The academy will become a part of NBA’s global network of academies which include three in China and another in India, and will train both boys and girls aged between 16 and 18, Amadou Gallo Fall, NBA’s vice-president for Africa, told BBC.
Furnished with NBA-standard facilities, Fall says the training academy will scout and develop players across the continent with hopes of making it into America’s big leagues.
Recent evidence suggests that’s not improbable with as many as four Africans who passed through NBA’s training camps on the continent being on the league’s roster this year.
In total, since the NBA’s first Basketball Without Borders Africa training camp in 2003, nine African campers have been drafted into the NBA. One of those Senegal’s Gorgui Dieng who plays for Minnesota Timberwolves took part in NBA’s Basketball Without Borders camp in 2009 in South Africa.
A star at the camp, Dieng moved to West Virginia to attend Huntington Prep, a basketball-focused college preparatory school. Dieng went on to play college basketball for the University of Louisville and was a first round pick in the 2013 NBA draft. But while all trainees won’t make it to the NBA like Dieng, Fall says "other great leagues around the world, including the NBA development league or in US universities” could prove viable alternatives.
NBA’s Africa academy will offer young Africans a direct path to the league – an invaluable opportunity given the perils of falling prey to phony international agents. Without any contacts and knowledge of the workings of international transfers, African hopefuls often end up in a nightmare situation while chasing their American dream.
Orlando Magic’s Bismack Biyombo, from the Democratic Republic of Congo, knows about that risk more than most. Biyombo’s journey to the NBA came via jail time as a teenager in Tanzania and a detour in Yemen where he often went without meals before finally ending up in Europe and then the NBA.

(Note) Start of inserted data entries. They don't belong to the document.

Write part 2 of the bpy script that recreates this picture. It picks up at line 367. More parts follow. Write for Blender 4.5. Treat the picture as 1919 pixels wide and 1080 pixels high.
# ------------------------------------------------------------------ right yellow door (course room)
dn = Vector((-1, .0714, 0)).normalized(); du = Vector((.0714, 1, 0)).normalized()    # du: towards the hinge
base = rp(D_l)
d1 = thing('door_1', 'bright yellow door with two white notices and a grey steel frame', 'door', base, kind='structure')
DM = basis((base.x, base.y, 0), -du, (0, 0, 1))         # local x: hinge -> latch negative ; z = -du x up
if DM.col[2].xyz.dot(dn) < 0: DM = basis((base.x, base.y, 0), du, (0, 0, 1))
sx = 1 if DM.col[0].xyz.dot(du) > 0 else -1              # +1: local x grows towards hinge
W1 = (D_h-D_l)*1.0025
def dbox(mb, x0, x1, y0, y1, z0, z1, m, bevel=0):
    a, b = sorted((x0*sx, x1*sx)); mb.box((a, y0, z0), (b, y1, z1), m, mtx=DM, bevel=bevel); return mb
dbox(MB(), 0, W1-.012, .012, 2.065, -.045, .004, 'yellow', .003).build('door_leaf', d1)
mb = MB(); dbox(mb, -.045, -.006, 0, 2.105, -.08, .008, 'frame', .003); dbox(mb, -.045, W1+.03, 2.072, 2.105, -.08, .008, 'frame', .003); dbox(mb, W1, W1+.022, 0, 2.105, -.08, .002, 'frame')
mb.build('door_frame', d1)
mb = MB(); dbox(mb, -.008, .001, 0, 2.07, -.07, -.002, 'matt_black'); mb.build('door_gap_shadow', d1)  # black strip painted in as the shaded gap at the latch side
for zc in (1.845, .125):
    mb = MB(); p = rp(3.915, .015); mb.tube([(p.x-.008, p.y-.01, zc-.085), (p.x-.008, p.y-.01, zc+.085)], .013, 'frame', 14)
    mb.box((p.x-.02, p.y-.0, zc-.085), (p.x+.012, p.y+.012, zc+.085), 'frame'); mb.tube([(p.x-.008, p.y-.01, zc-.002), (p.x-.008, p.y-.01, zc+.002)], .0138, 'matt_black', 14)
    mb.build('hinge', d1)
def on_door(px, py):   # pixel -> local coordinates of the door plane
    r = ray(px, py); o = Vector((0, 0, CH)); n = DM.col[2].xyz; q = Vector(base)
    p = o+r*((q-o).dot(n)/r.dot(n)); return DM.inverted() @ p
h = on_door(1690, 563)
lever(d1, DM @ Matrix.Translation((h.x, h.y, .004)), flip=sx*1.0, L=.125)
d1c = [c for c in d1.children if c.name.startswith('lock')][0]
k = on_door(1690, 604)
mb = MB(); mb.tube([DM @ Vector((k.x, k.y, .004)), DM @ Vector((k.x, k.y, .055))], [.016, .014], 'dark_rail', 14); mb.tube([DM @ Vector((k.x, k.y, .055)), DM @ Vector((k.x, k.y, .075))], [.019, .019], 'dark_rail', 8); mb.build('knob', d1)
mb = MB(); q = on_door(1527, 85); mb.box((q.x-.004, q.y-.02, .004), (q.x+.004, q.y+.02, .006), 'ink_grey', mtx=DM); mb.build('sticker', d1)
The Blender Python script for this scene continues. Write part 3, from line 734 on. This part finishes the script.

In recent decades, a crop of African basketball stars have graced the NBA. One of those, Nigerian Hakeem Olajuwon, went on to be named one of the 50 greatest NBA players of all time after winning two NBA championships with the Houston Rockets in 90s. More recently, others like DRC’s Dikembe Mutombo whose number 55 jersey has been retired by the Atlanta Hawks and Denver Nuggets, and current Los Angeles Lakers’ forward Luol Deng have also helped boost the league’s popularity on the continent. But with its Africa training academy, the NBA will hoping to turn a trickle of African-born stars into a steady stream.